How Does the Singularity Behave as t Approaches 0 in the Kasner Solution?

[Logarythmic]

I'll work on this, though I've been studying for 12 hours now. ;) If that's all I need to know then thanks for your help.

 

[Dick]

Take a break and good luck with the rest.

 

[Logarythmic]

I think I will need some help with the rest aswell. ;) No MatLab installed here...

 

[Logarythmic]

Unless I can use p_1p_2+p_2p_3+p_3p_1=0 aswell?

 

[Dick]

Sure you can. It's a consequence of the other two relations between the p's.

 

[Logarythmic]

I get

p_1 = -\frac{p_3}{2} \pm \frac{1}{2} \sqrt{-3p_3^2+2p_3+1} + \frac{1}{2}

and

p_2 = \frac{1}{2} \left(-p_3 \pm \sqrt{-3p_3^2+3p_3+1} + 1 \right)

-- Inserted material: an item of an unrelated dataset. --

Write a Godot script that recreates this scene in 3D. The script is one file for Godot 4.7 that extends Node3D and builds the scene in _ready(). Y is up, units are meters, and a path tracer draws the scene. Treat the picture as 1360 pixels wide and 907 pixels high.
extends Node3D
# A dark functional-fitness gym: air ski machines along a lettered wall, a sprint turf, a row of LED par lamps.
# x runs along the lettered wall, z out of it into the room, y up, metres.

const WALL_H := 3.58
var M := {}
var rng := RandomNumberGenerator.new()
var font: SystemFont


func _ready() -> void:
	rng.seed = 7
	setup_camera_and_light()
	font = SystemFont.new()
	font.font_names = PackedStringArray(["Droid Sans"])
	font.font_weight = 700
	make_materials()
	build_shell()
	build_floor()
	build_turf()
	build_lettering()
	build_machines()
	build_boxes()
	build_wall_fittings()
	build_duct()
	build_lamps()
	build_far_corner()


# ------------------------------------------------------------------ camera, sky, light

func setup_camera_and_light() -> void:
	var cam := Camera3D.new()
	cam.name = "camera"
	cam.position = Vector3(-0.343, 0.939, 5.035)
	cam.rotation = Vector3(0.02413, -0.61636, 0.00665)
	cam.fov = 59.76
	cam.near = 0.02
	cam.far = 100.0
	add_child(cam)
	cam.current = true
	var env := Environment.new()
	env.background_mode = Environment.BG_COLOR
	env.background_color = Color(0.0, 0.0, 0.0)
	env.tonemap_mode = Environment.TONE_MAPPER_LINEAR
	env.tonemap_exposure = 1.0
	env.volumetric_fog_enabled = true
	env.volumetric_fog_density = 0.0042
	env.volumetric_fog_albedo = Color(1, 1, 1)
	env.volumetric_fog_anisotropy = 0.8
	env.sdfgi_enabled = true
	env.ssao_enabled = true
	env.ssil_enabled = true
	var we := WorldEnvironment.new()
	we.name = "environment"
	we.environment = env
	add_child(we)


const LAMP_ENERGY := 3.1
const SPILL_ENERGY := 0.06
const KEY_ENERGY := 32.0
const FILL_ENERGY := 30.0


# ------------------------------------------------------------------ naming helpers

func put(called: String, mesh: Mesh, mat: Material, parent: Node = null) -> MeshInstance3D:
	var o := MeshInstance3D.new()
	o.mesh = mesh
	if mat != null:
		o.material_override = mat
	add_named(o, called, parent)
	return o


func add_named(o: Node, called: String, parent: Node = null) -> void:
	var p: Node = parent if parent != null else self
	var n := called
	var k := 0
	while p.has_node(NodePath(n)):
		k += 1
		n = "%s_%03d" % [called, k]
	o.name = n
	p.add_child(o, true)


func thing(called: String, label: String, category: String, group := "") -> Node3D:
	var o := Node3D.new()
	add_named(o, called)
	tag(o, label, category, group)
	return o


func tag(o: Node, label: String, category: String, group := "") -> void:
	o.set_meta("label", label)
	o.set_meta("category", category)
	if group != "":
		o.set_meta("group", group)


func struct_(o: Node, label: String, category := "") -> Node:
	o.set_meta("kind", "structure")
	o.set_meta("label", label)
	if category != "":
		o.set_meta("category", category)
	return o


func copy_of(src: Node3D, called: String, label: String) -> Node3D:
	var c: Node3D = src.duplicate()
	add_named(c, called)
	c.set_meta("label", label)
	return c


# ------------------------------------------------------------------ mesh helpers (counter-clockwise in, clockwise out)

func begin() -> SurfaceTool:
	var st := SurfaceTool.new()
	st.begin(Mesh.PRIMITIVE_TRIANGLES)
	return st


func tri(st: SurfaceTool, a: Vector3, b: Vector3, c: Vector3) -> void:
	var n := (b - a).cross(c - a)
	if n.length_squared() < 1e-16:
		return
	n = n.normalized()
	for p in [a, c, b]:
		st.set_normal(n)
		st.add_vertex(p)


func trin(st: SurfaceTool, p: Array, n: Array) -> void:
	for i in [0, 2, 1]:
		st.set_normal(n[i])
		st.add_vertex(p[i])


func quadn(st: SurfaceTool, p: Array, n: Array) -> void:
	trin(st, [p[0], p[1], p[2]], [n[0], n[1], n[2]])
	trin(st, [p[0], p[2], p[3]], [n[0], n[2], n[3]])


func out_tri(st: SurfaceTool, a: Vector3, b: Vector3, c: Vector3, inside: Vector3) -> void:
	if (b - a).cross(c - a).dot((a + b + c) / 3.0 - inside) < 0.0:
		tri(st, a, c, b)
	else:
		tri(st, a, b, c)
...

but what does this tell me? They cannot have the same sign but then what?

 

[Dick]

Unless I can use p_1p_2+p_2p_3+p_3p_1=0 aswell?

You are working way too hard. What does this say about the possibility that all of the p's are positive or all are negative?

 

[Logarythmic]

They cannot all be positive nor negative, but one positive and two negative or two positive and one negative. Is that right?

 

[Dick]

Almost. Except you can't have two negative p's either.
p_1+p_2+p_3=1. What would this tell you about p3 if p1 and p2 are negative?

 

[Logarythmic]

Then p_3 > 1?

 

[Dick]

You're catching on. But the sum of the squares should be one too!

 

[Logarythmic]

There we are. So it's either [1,0,0] or [+,+,-] and the behavior is strange. ;)

 

[Dick]

Yes. If you want to see an attempt to use this strange behavior look up Mixmaster cosmologies sometime.

 

[Logarythmic]

Can you briefly tell me something about it?

 

[Dick]

Sorry, better get to work here. Besides, other people tell the story better than I.

 

[Logarythmic]

I'll look it up tomorrow, now I need some sleep. Thanks for all your help.